Speaking of “what’s the point?” there’s the entire family that shows up for the Birthday party that’s never heard from again. There’s a scientist working with Hal that does nothing but act amazed at all the cool things Hal can do, but that’s pretty much the role that Blake Lively played. Oh and were we supposed to have forgotten that the Green Lantern killed three guys just because they were pissed for losing their jobs, which really was completely Hal’s fault anyway? I mean, he killed them. But it’s cool because the Green Lantern’s a good guy, right? Except…they’re totally not.

Again, I, as the viewer, think this is one fucked up organization supposedly there to “protect” the universe.

The writing and plot were not very good especially considering the large amount of money they had to work with. It was ham handed hack work from beginning to end. I love me some superhero movies and I stopped watching it halfway through it was that terrible.
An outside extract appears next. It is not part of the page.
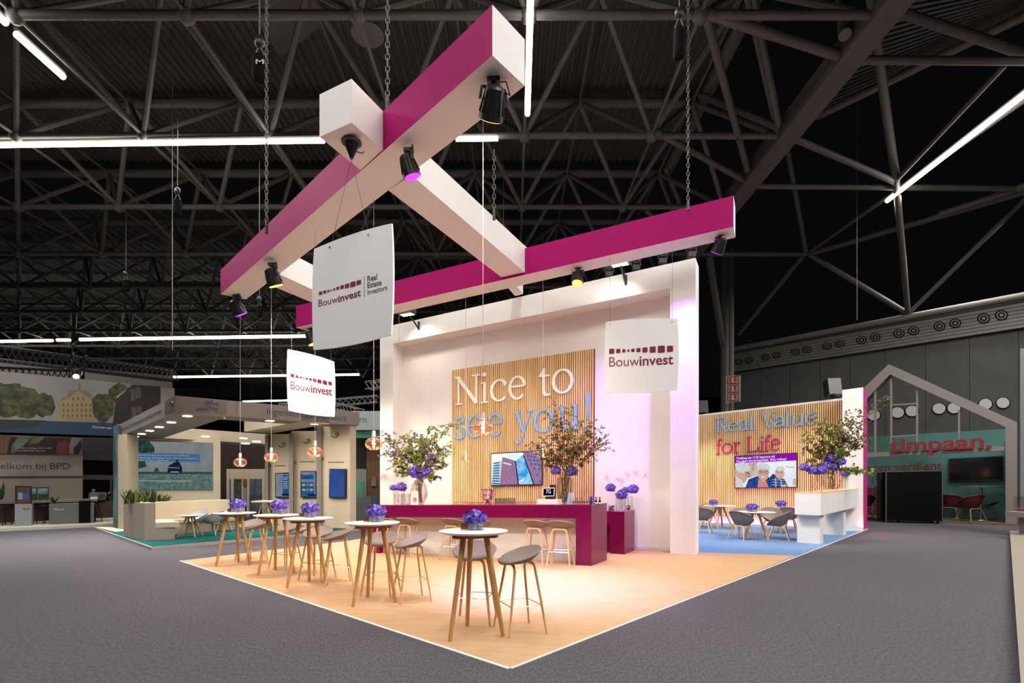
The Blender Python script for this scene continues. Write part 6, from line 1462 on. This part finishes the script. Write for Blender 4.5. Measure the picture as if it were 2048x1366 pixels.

There are some obvious challenges inherent in making GL interesting or relevant to people unfamiliar with the character. In that respect I think GL is probably one of the harder characters to get people to wrap their heads around in a short form drama like a movie.

Also, I think there is the issue that the GL power set (ie willpower mediated light based ring constructs) is about the least emotionally involving superpower for a layman non-comic fan to relate to. Eyebeams, super strength, super speed, flight etc. all of these have an emotional physical immediacy to them vs “design stuff with a magic ring”.

I saw the trailer but not the movie; the trailer made it look like it was going to be a Galaxy Quest knock-off.

No, really!

Looking at the writing credits for the two main writers, I see that they have mostly experience writing a lot of episodes of popular TV shows. I’ve heard that that doesn’t necessarily prepare one for writing a movie screenplay.